Now Mrs. Gandhi is credited with having scored a stunning political coup. Her party made its best performance in 25 years in the May 2009 parliamentary elections, picking up 205 of 543 seats on its own and, with its coalition partners, coming only 12 seats shy of an outright majority. To form a government, Mrs. Gandhi needed only to stitch up alliances with a handful of independents and small parties.
No longer is it expected to be beholden to the many small party bosses that it needed during the first five-year term a Congress-led coalition was in office. Most important, for the sake of foreign and economic policy, it would no longer have to rely on India's Communist parties to stay in power, as it had for most of that time.
Mrs. Gandhi is the Italian-born wife of the slain former prime minister Rajiv Gandhi and the daughter-in-law of the prime minister before him, Indira Gandhi, who was also assassinated. She has said she joined politics to save the legacy of the party, which her husband's family has been associated with since before independence. "I had to accustom myself to the public gaze, which I found intrusive and hard to endure," she said in a speech at the University of Tilburg in the Netherlands in 2007.
Critics say she is simply paving the way for her son, Rahul, 38, who is expected to take a cabinet post in the new government.
Under Mrs. Gandhi's leadership, the Congress-led coalition homed in on the rural poor. During its first term, buoyed by robust economic growth, it used record government revenues to increase social spending, not just raising health and education budgets, but also starting an ambitious public works program in the countryside and a costly loan repayment waiver for farmers.
She masterly cast herself as a leader who relinquished power, turning down her party's appeals to become prime minister, first in 2004 and again this time. Instead, she chose Manmohan Singh, a soft-spoken economist, and between them they divvied up the job: she took care of the hard-knuckles politics of keeping the coalition together, while he served as the chief executive, albeit one who was always seen as subservient.
Even with a free hand, the Congress-led government will face formidable challenges. India needs to swiftly build roads, highways and power plants; improve public schools and build universities for a swelling young population; and hire nurses and doctors for its feeble public health system.

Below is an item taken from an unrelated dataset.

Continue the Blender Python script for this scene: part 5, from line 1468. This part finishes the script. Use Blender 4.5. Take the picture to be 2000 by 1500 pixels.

Most of all, it needs to address its abiding poverty. Despite over a decade of high economic growth in India, 300 million people remain below the poverty line. Large tracts of the country are racked by a Maoist insurgency. And for the first time in years, growth rates have dipped sharply and the deficit has ballooned. Mrs. Gandhi and Rahul Gandhi campaigned on a pledge to expand the public jobs program and deepen food subsidies for the poor. Mother and son face a crucial political challenge as well: how to open access to a party that critics compare to a family-owned company.